Robert Timmermeister schaut zu seinem Nebenmann auf
Der fünf Jahre jüngere Robert Timmermeister verteidigt seit ein paar Wochen gemeinsam mit Jaganjac im Innenblock. Und auch wenn der Youngster zwei Zentimeter größer als der Kroate ist, schaut er doch zu ihm auf. „Halil ist ein Kämpfer, er gibt keinen Ball verloren. Manchmal bekomme ich sogar als Mitspieler Angst vor ihm“, scherzt Timmermeister, der in den vergangenen zwei Spielzeiten erst an den dänischen Club KIF Kolding und dann an den Zweitligisten HBW Balingen-Weilstetten ausgeliehen war. Nun möchte er sich bei den Löwen durchsetzen – und Jaganjac soll, will und wird ihm dabei helfen.

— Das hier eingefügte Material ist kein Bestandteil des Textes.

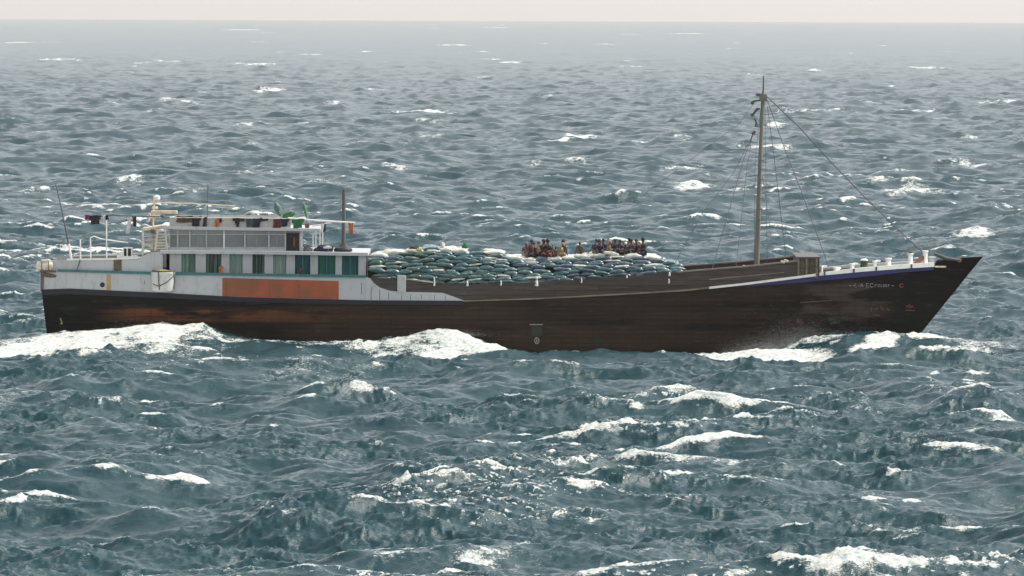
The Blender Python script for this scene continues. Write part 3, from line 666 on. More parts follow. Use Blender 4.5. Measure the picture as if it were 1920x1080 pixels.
mb = MB(); rows = [(P(p, interp([(268, 421), (318, 424), (600, 429)], p), -3.2), P(p, interp([(268, 425), (318, 430), (600, 434)], p), -3.2)) for p in along(300, 600, 8)]
mb.slab(rows, 6.4); mb.build('wheelhouse_roof', M_white, wh)
mb = pbox(318, 409, 545, 427, -3.0, 0.05); mb.build('roof_parapet', mat('offwhite_canvas', (0.50, 0.48, 0.43), 0.8), wh, mirror=True)  # parapet in one even off-white
for px in (587, 600):
    mb = pbox(px - 1, 429, px + 1, 472, -2.8, 0.07); mb.build('awning_post', M_clean, wh, mirror=True)
mb = MB(); mb.tube([P(540, 409, -2.95), P(600, 414, -2.95), P(666, 417.5, -2.95)], [0.05, 0.05, 0.04]); mb.build('awning_boom', M_clean, ship); mb = MB(); mb.tube([P(585, 424, -2.9), P(605, 421, -2.9), P(622, 417, -2.9)], 0.035); mb.build('awning_boom', M_clean, ship)
mb = MB(); mb.tube([P(162, 407, -2.95), P(205, 404, -2.95), P(265, 405, -2.95), P(320, 407, -2.95)], 0.028); mb.build('drying_rail', M_rope, ship)
mb = MB(); mb.tube([P(318, 408, -3.06), P(430, 408.5, -3.06), P(545, 410, -3.06)], 0.02); mb.build('clothes_line', M_wrope, ship)

# aft end of the deckhouse: ladder, awning pieces, radar post
def tubes(name, m, lst, parent=ship):
    mb = MB()
    for pts, r in lst: mb.tube([P(*p) for p in pts], r)
    return mb.build(name, m, parent)
tubes('radar_post', M_cream, [([(287, 470, -2.0), (287, 408, -2.0), (290, 371, -2.0)], 0.05), ([(283, 379, -2.0), (297, 379, -2.0)], 0.06), ([(285, 389, -2), (296, 390, -2)], 0.07)])
c = P(294, 371, -2.0); mb = MB(); mb.lathe([(0.12, -0.12), (0.17, -0.05), (0.17, 0.06), (0.08, 0.14)], c); mb.build('radar_dome', M_clean, ship)
tubes('boat_pole', M_cream, [([(298, 380, -1.6), (370, 382, -1.6), (440, 386, -1.6)], 0.026)])
pbox(283, 395, 332, 401, -2.6, 0.5, 0.02).build('roof_bench', M_cream, ship); pbox(275, 404, 305, 409, -2.7, 0.4, 0.02).build('roof_bench', M_cream, ship)
rot = Matrix.Rotation(R(-9), 3, 'Y')
mb = MB(); a = P(265, 430, -3.0); b = P(312, 424, -3.0); mb.box((a.x, -3.0, a.z), (b.x, -0.5, a.z + 0.14), 0.02, rot); mb.build('awning', M_cream, ship)
tubes('roof_bracket', M_cream, [([(281, 400, -2.9), (279, 414, -2.9), (275, 416, -2.9)], 0.06)])
lad = [([(296, 430, -3.1), (291, 470, -3.1)], 0.06), ([(310, 428, -3.1), (313, 470, -3.1)], 0.05), ([(268, 432, -3.1), (270, 470, -3.1)], 0.035)]
for k in range(7): lad.append(([(295 - k * 0.6, 434 + k * 5.5, -3.1), (311.5, 433 + k * 5.5, -3.1)], 0.03))
for k in range(4): lad.append(([(266, 444 + k * 8, -3.0), (292, 441 + k * 8, -3.0)], 0.03))
tubes('ladder', M_cream, lad)
tubes('navigation_light', M_steel, [([(286, 438, -3.15), (288, 431, -3.15)], 0.13)]); tubes('navigation_light', M_steel, [([(303, 408, -3.0), (305, 404, -3.0)], 0.1)])
# stern railing, whip pole, ropes
for px, t in ((151, 449), (170, 445), (200, 404), (268, 432)): tubes('railing_post', M_clean, [([(px, 488, -2.9), (px - 0.5, t, -2.9)], 0.035)])
rl = [([(170, 446, -2.9), (176, 443, -2.9), (190, 448, -2.9), (215, 452, -2.9), (240, 455, -2.9)], 0.03)]
tubes('stern_railing', M_clean, rl)
tubes('whip_pole', M_steel, [([(134, 486, -2.7), (128, 455, -2.7), (117, 400, -2.7), (104, 343, -2.7)], [0.055, 0.045, 0.035, 0.022])])
tubes('whip_pole_base', M_clean, [([(134, 487, -2.72), (129, 457, -2.72)], 0.06)])
tubes('aerial', M_steel, [([(389, 410, -1.5), (390, 345, -1.5)], 0.018)])
tubes('mooring_rope', M_rope, [([(150, 487, -3.2), (148, 495, -3.26), (144, 506, -3.3), (150, 508, -3.34)], 0.03)])
# white hatch cabinet with two dark openings
mb = MB(); a = P(219, 484, -3.0); b = P(248, 484, -3.0)
pbox(230, 464, 248, 486, -3.0, 0.7, 0.04, mb); pbox(219, 479, 258, 486, -3.02, 0.8, 0.04, mb); hc = mb.build('deck_cabinet', M_clean, ship)
for x0, x1 in ((232.5, 237), (240, 245.5)):
    mb = pbox(x0, 466, x1, 480, -3.015, 0.05); mb.build('opening', M_inside, hc)
# funnel
a = P(644, 466, -0.8); b = P(644.5, 356, -0.8)
mb = MB(); mb.tube([a, b], 0.10, 14); mb.tube([b + Vector((0, 0, -0.05)), b + Vector((0, 0, 0.03))], 0.115, 14); mb.tube([a, a + Vector((0, 0, 0.25))], 0.2, 14); mb.build('exhaust_pipe', M_steel, ship)

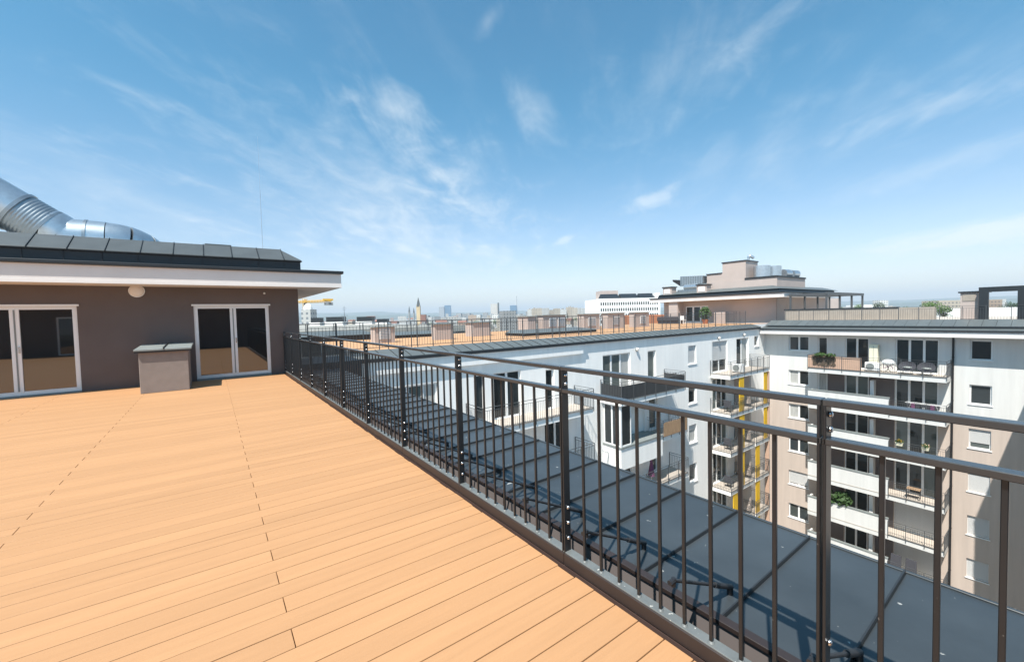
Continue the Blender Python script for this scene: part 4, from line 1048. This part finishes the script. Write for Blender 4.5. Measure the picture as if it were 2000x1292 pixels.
# towers
cbox('tower_block', 857, 867, 599, 1900, 'towergrey', 'left grey tower of the pair on the skyline', 'tower', thick=20)
cbox('tower_block', 868, 880, 596, 1950, 'towerblue', 'right bluish tower of the pair on the skyline', 'tower', thick=20)
cbox('tower_block', 958, 972, 593, 1700, 'towerbeige', 'pale slab tower with a dark side on the skyline', 'tower', thick=16)
cbox('tower_block', 971.5, 974.5, 591, 1695, 'spire', 'narrow dark stair tower beside the pale slab tower', 'tower', thick=16)
o, w, H, add = cbox('tower_block', 996, 1009, 596, 1600, 'towerblue', 'blue glass tower with a tall mast on the skyline', 'tower', thick=18)
add(MB().box(w / 2, w / 2 + 2.2, 4, 6.5, 0, H + 36), 'mast', 'towergrey')
# crane
a = spot(597, 620, 260); ztop = spot(597, 583, 260).z
cr = empty('tower_crane', (a.x, a.y, GZ), 'yellow tower crane behind the corner of the left penthouse', 'crane')
u = (spot(655, 620, 255) - a); u.z = 0; u.normalize(); wv = Vector((-u.y, u.x, 0))
def lattice(p, q, s, mt, nm, nseg):
    m = MB(); p, q = Vector(p), Vector(q); d = (q - p).normalized()
    n1 = d.orthogonal().normalized(); n2 = d.cross(n1)
    cs = [(n1 + n2) * s, (n1 - n2) * s, (-n1 - n2) * s, (-n1 + n2) * s]
    for c in cs: m.tube(p + c, q + c, 0.14, 5)
    for i in range(nseg):
        x, y = p.lerp(q, i / nseg), p.lerp(q, (i + 1) / nseg)
        for j in range(4): m.tube(x + cs[j], y + cs[(j + 1) % 4], 0.09, 4)
    return m.build(nm, mt, cr)
zj = spot(620, 588.5, 258).z
lattice((a.x, a.y, GZ), (a.x, a.y, ztop), 0.9, 'craneyellow', 'mast', 22)
lattice((a.x, a.y, zj), (a.x + u.x * 19, a.y + u.y * 19, zj), 0.55, 'craneyellow', 'counter_jib', 9)
lattice((a.x, a.y, zj), (a.x - u.x * 45, a.y - u.y * 45, zj), 0.55, 'craneyellow', 'jib', 20)
c = Vector((a.x, a.y, zj)) + u * 17
MB().box(c.x - 2.4, c.x + 2.4, c.y - 1, c.y + 1, c.z - 2.6, c.z - 0.8).build('counterweight', 'citygrey', cr)
MB().box(c.x - 3.2, c.x + 2.6, c.y - 1, c.y + 1, c.z + 0.3, c.z + 1.4).build('winch', 'craneyellow', cr)
MB().box(a.x - 0.9, a.x + 0.9, a.y - 2.2, a.y - 0.9, zj - 3.0, zj - 0.8).build('cab', 'darkmetal', cr)
o, w, H, add = cbox('domed_hall', 588, 606, 604, 250, 'citywhite', 'white domed building under the yellow crane', thick=8)
add(MB().ball((-0.5, 4, H), 2.6, 2.6, 3.8, 14, 8), 'dome', 'white')
# scattered city
rng = random.Random(11)
def skyline(xa, xb, n, dmin, dmax, group, words):
    for i in range(n):
        px = xa + (xb - xa) * (i + rng.random()) / n
        dp = dmin * (dmax / dmin) ** rng.random()
        hz = 630 - 0.0248 * (px - 412)
        wpx = rng.uniform(9, 24) * (700 / dp) ** 0.45
        hh = rng.gauss(-9.0, 4.5)                # roof height relative to the eye, metres
        if rng.random() < 0.08: hh += rng.uniform(6, 14)
        yt = hz - hh / dp * F_PX
        mt = rng.choice(['citywhite', 'citywhite', 'citybeige', 'cityorange', 'citygrey', 'citywhite'])
        rf = rng.choice([None, 'gable', 'box', None])
        kind = {'citywhite': 'white', 'citybeige': 'beige', 'cityorange': 'tan', 'citygrey': 'grey'}[mt]
        rl = {None: 'flat roofed', 'gable': 'red roofed', 'box': 'flat roofed'}[rf]
        cbox('city_building', px, px + wpx, yt, dp, mt, '%s %s building %s' % (kind, rl, words), 'building', group, roof=rf, rot=rng.uniform(-0.6, 0.6))
skyline(590, 1200, 130, 330, 3200, 'far city buildings beyond the roof terrace', 'in the far city beyond the roof terrace')
skyline(1640, 2010, 60, 330, 2600, 'far city buildings beyond the right block', 'in the far city beyond the right block')
for i in range(64):                      # denser belt of tall pale blocks about two kilometres out
    px = 815 + 370 * (i + rng.random()) / 64
    dp = rng.uniform(900, 2300); hz_ = 630 - 0.0248 * (px - 412)
    mt = rng.choice(['citywhite', 'citywhite', 'citybeige', 'citygrey'])
    cbox('city_building', px, px + rng.uniform(5, 15), hz_ - rng.uniform(-3, 7), dp, mt, '%s tall block in the distant belt of the city' % {'citywhite': 'white', 'citybeige': 'beige', 'citygrey': 'grey'}[mt], 'building', 'distant belt of tall blocks', roof=rng.choice([None, 'box']), rot=rng.uniform(-.5, .5))
# row of pale slab blocks on the skyline in the centre
gx = 1030
k = 0
while gx < 1172:
    wpx = rng.uniform(9, 17)
    cbox('slab_block', gx, gx + wpx, rng.uniform(599, 605), rng.uniform(820, 1000), rng.choice(['citywhite', 'citybeige', 'citywhite']), 'pale residential slab block in the row left of the office block', 'building', 'row of slab blocks', roof=rng.choice([None, 'box']), rot=rng.uniform(-.3, .3))
    gx += wpx * rng.uniform(0.8, 1.15)
cbox('apartment_slab', 1833, 1886, 586, 340, 'citybeige', 'long beige building behind the trees left of the black portal frame', thick=14)
cbox('apartment_slab', 1928, 1958, 585, 360, 'cityorange', 'beige building seen through the black portal frame', thick=14)
cbox('white_tower', 1718, 1735, 586, 520, 'citywhite', 'small white tower building on the right skyline', thick=10)
cbox('warehouse', 1850, 1892, 603, 150, 'white', 'white warehouse wall left of the black portal frame', thick=18)
cbox('warehouse', 1925, 2010, 600, 155, 'white', 'white warehouse wall seen through the black portal frame', thick=18)
cbox('warehouse', 1680, 1712, 595, 420, 'white', 'white low hall between the right skyline trees', thick=18)
cbox('annex_block', 1598, 1640, 583, 75, 'rose', 'rose block with windows behind the pergola', thick=8)
cbox('red_building', 1225, 1300, 615, 95, 'terracotta', 'low red building below the white office block', thick=8)
# trees
def tree(px, ytop, depth, wpx, label, material='leaffar', n=900):
    a = spot(px, ytop, depth)
    h = a.z - GZ; r = wpx * depth / F_PX / 2
    o = empty('tree', (a.x, a.y, GZ), label, 'tree', 'trees beyond the roofs')
    m = MB().tube((a.x, a.y, GZ), (a.x, a.y, a.z - r * 1.1), 0.45, 8, 0.22)
    for k in range(5):
        an = k * 1.256; m.tube((a.x, a.y, a.z - r * 1.6), (a.x + math.cos(an) * r * 0.6, a.y + math.sin(an) * r * 0.6, a.z - r * 0.7), 0.16, 6, 0.06)
    m.build('trunk', 'bark', o)
    m = MB(); rg = random.Random(int(px))
    for k in range(11):
        c = (a.x + rg.uniform(-.6, .6) * r, a.y + rg.uniform(-.6, .6) * r, a.z - r * rg.uniform(0.45, 1.5))
        leafball(m, c, r * rg.uniform(0.35, 0.55), n // 11, r * 0.085, 0.85, rg)
    leafball(m, (a.x, a.y, a.z - r * .45), r * 0.45, n // 8, r * 0.08, 1.0, rg)
    m.build('crown', material, o)
tree(1805, 592, 150, 34, 'round green tree, left of the clump before the long beige building')
tree(1824, 586, 160, 40, 'tallest green tree of the clump before the long beige building')
tree(1843, 595, 145, 30, 'small green tree, right of the clump before the long beige building')
tree(1717, 589, 260, 24, 'dark round tree in front of the small white tower building', 'leafdark')
tree(1675, 594, 230, 24, 'green tree just right of the pergola')
tree(1972, 588, 260, 30, 'dark tree seen through the black portal frame', 'leafdark')
tree(1992, 590, 250, 26, 'dark tree at the right edge behind the portal frame', 'leafdark')
tree(1770, 597, 330, 26, 'low green tree in the middle of the right skyline')
tree(1640, 597, 300, 22, 'green tree behind the pergola posts')

gt = 'small trees among the far city roofs'
for i in range(16):
    px = 830 + 340 * (i + rng.random()) / 16
    a = spot(px, 630 - 0.0248 * (px - 412) + rng.uniform(3, 8), rng.uniform(380, 700)); r = rng.uniform(3.0, 5.5)
    o = empty('tree', (a.x, a.y, GZ), 'small green tree among the far city roofs', 'tree', gt)
    MB().tube((a.x, a.y, GZ), (a.x, a.y, a.z - r), 0.4, 6, 0.2).build('trunk', 'bark', o)
    m = MB()
    for k in range(5): leafball(m, (a.x + rng.uniform(-.7, .7) * r, a.y + rng.uniform(-.7, .7) * r, a.z - r * rng.uniform(.5, 1.4)), r * .6, 45, r * .13, .8, rng)
    m.build('crown', 'leaffar', o)
for i, (x, y, h) in enumerate(((2.0, 70, 3.0), (9.0, 88, 4.0), (16.0, 64, 2.6), (24.0, 96, 4.5))):
    o = empty('antenna_mast', (x, y, 0.0), 'thin antenna mast, %s from the left on the pale hall roof' % ('first', 'second', 'third', 'fourth')[i], 'antenna')
    MB().tube((x, y, 0), (x, y, h), 0.05, 6).build('mast', 'galvdark', o)
    MB().box(x - 0.5, x + 0.5, y - 0.02, y + 0.02, h - 0.5, h - 0.45).box(x - 0.35, x + 0.35, y - 0.02, y + 0.02, h - 0.9, h - 0.85).build('crossbars', 'galvdark', o)

# ------------------------------------------------------------------ haze
hz = MB().box(-16000, 16000, -16000, 16000, GZ - 1, 330).build('haze', 'white'); stuff(hz)
hm = bpy.data.materials.new('air'); hm.use_nodes = True
t = hm.node_tree; t.nodes.clear()
pv = t.nodes.new('ShaderNodeVolumePrincipled'); pv.inputs['Color'].default_value = (0.80, 0.90, 1.0, 1)
pv.inputs['Density'].default_value = 0.00016; pv.inputs['Anisotropy'].default_value = 0.0
mo = t.nodes.new('ShaderNodeOutputMaterial'); t.links.new(pv.outputs[0], mo.inputs['Volume'])
hz.data.materials.clear(); hz.data.materials.append(hm)
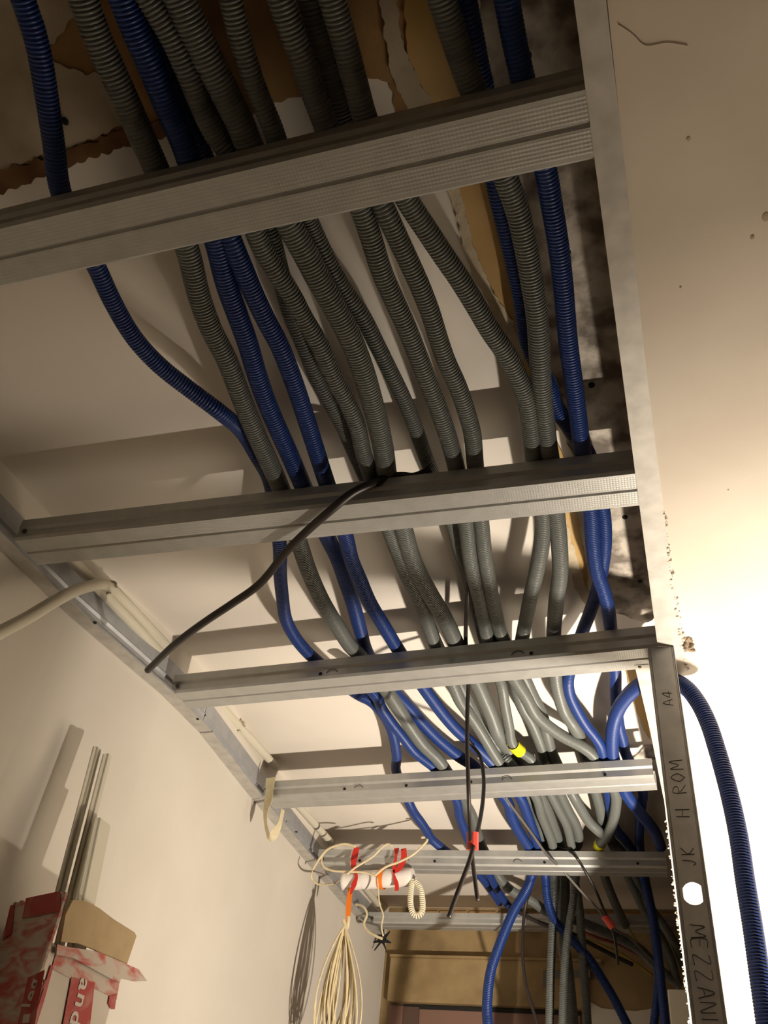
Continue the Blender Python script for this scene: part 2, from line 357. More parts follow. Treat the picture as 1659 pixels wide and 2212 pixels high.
# ------------------------------------------------------------------ steel joists
JY = [.29797, .72897, 1.09107, 1.51692, 1.97957, 2.39752]; JS = [.0191, .0336, -.0396, -.0464, .0505, .0022]
JL = [-.822, -.812, -.797, -.812, -.835, -.855]; JR = [.008, .008, .008, -.036, -.040, -.040]
def section(wd, ht):
    g = wd/2
    return [(.010, ht-.001), (.0, ht), (.0, ht*.62), (.0032, ht*.50), (.0008, .0035), (.003, 0), (g-.0028, 0), (g-.001, .0022), (g+.001, .0022), (g+.0028, 0), (wd-.003, 0), (wd, .0035), (wd, ht*.55), (wd, ht), (wd-.010, ht-.001)]
def sweep(name, prof, x0, x1, m, parent, th=.0008):
    """prof in (y, z) swept along local x; given real sheet thickness"""
    V = []; F = []; n = len(prof); xs = np.linspace(x0, x1, 9)
    for x in xs:
        for y, z in prof: V.append((x, y, z))
    for i in range(len(xs)-1):
        for j in range(n-1): F.append((i*n+j, i*n+j+1, (i+1)*n+j+1, (i+1)*n+j))
    o = pymesh(name, V, F, m, parent)
    s = o.modifiers.new('s', 'SOLIDIFY'); s.thickness = th; s.offset = 1
    return o
def disc(name, c, nrm, r, th, m, parent, sides=14):
    c = np.array(c, float); nrm = np.array(nrm, float); nrm /= np.linalg.norm(nrm)
    C = np.array([c-nrm*th/2, c+nrm*th/2]); V, F, n = tube_vf(C, r, sides)
    return pymesh(name, V, F.tolist()+[tuple(range(sides))[::-1], tuple(range(sides, 2*sides))], m, parent)
JLAB = ['wide galvanised joist nearest overhead, two ribbed bands crossing the top of the view',
        'galvanised joist with a black cable draped over its front edge',
        'galvanised joist whose right end meets the upright stud, knockouts on its shaded side',
        'galvanised joist right below the yellow taped conduit, pale tape hanging at its left end',
        'galvanised joist carrying the white paper roll hung by red tape',
        'furthest galvanised joist in front of the yellow back wall']
joists = []
for k in range(6):
    t = empty('ceiling_joist', (0, JY[k], ZF), math.atan(JS[k]))
    tag(t, JLAB[k], 'joist', 'galvanised joists across the corridor')
    hgt = .033 if k < 5 else .027
    sweep('channel', section(.0597, hgt), JL[k], JR[k], M['joist'], t)
    disc('screw', (JL[k]+.012, -.0012, .012), (0, 1, 0), .0035, .0016, M['screw'], t)
    if k in (2, 3, 4):
        for hx in {2: (-.52, -.18), 3: (-.63, -.50, -.37, -.12), 4: (-.73, -.55, -.30, -.10)}[k]:
            disc('punched_hole', (hx, .0008, .0085), (0, 1, -.12), .0030, .0014, M['black'], t)  # black disc on the face, painted as the hole's dark inside
        for hx in {2: (-.50, -.20), 3: (-.60, -.30), 4: (-.62, -.36)}[k]:
            a = np.linspace(.3, 2.9, 12); C = [(hx+.010*math.cos(q), .0016-.0012*math.sin(q), .006+.009*math.sin(q)) for q in a]
            multi_tube('knockout', [np.array(C)], .0005, M['black'], t, 6)
    joists.append(t)
# ------------------------------------------------------------------ tracks
def band(name, Lp, Rp, z0, z1, m, parent, origin=None):
    """flat sheet between two polylines (same count), with thickness"""
    V = []; F = []
    for a, b in zip(Lp, Rp):
        V += [(a[0], a[1], z0), (b[0], b[1], z0), (a[0], a[1], z1), (b[0], b[1], z1)]
    for i in range(len(Lp)-1):
        q = 4*i; F += [(q, q+1, q+5, q+4), (q+2, q+6, q+7, q+3), (q, q+4, q+6, q+2), (q+1, q+3, q+7, q+5)]
    F += [(0, 2, 3, 1), (len(V)-4, len(V)-3, len(V)-1, len(V)-2)]
    return pymesh(name, V, F, m, parent)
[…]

„Robert ist ein toller Junge, er hat sehr große Fortschritte gemacht und spielt cleverer“, lobt der Kroate, der seinen jungen Nebenmann aber noch nicht am Ende der Entwicklung sieht. „Natürlich kann er noch besser werden, aber das gilt doch auch für mich.“ Und wenn das von nun an für immer „nur“ in der Abwehr sein sollte – Jaganjac wäre der Letzte, der sich darüber beklagen würde.